Hutan ulayat yang diwarisi suku Sakai di Keluarga Bathin Sobanga yang dia pimpin sekarang tinggal 300 hektare. Padahal, sebelumnya luasnya mencapai ribuan hektare. Agar tidak semakin berkurang untuk perkebunan sawit atau kegiatan industri lain, mereka menerapkan hukum adat tegas. Hukum adat itu berbeda untuk pelaku perusakan atau penebangnya dari internal suku Sakai dan orang luar.
Jika ada warga suku Sakai yang kedapatan menebang pohon di tanah ulayat, mereka akan diganjar hukuman menanam pohon kembali. Pelaku penebangan pohon juga didenda uang setara dengan perhiasan emas dengan berat tertentu.Terkadang mereka menggunakan kotak sirih dari kayu seukuran boks tisu makan untuk menakar emas yang harus dibayar. Semakin tua usia pohon yang ditebang, yang otomatis ukuran kayunya kian besar, denda emas yang harus dibayar pun semakin banyak. Penentu akhir besaran denda itu adalah rapat adat. Nah, emas tersebut lantas dituang, ditimbang, dan diuangkan. Jika dirupiahkan, sanksi menebang kayu yang sudah berumur tua bisa mencapai puluhan sampai ratusan juta rupiah.

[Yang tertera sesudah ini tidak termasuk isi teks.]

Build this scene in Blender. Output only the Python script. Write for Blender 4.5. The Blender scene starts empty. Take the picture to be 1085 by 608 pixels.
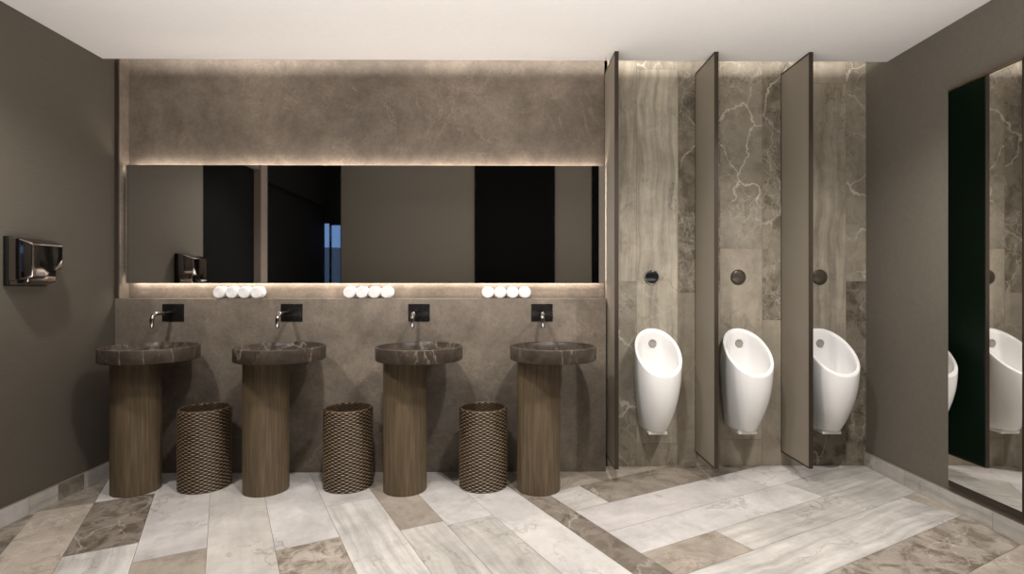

Jika yang menebang pohon adalah orang di luar warga suku Sakai maka akan diusir dan jika perlu akan bunuh. Beratnya sanksi yang harus ditanggung itu terbukti mujarab. Sampai sekarang, tidak ada orang yang berani menebang pohon di hutan. Bahkan, untuk sekadar mengambil kayu untuk renovasi rumah adat pun, warga suku Sakai agak berkeberatan.
Dari sini dapat disimpulkan bahwa hukum adat yang ada di Suku Sakai sangatlah tegas. Mereka melakukan ini semua demi menjaga keutuhan alam yang ada di tanah mereka. Hukum adat yang tegas seperti ini patut di contoh agar Indonesia tetap utuh.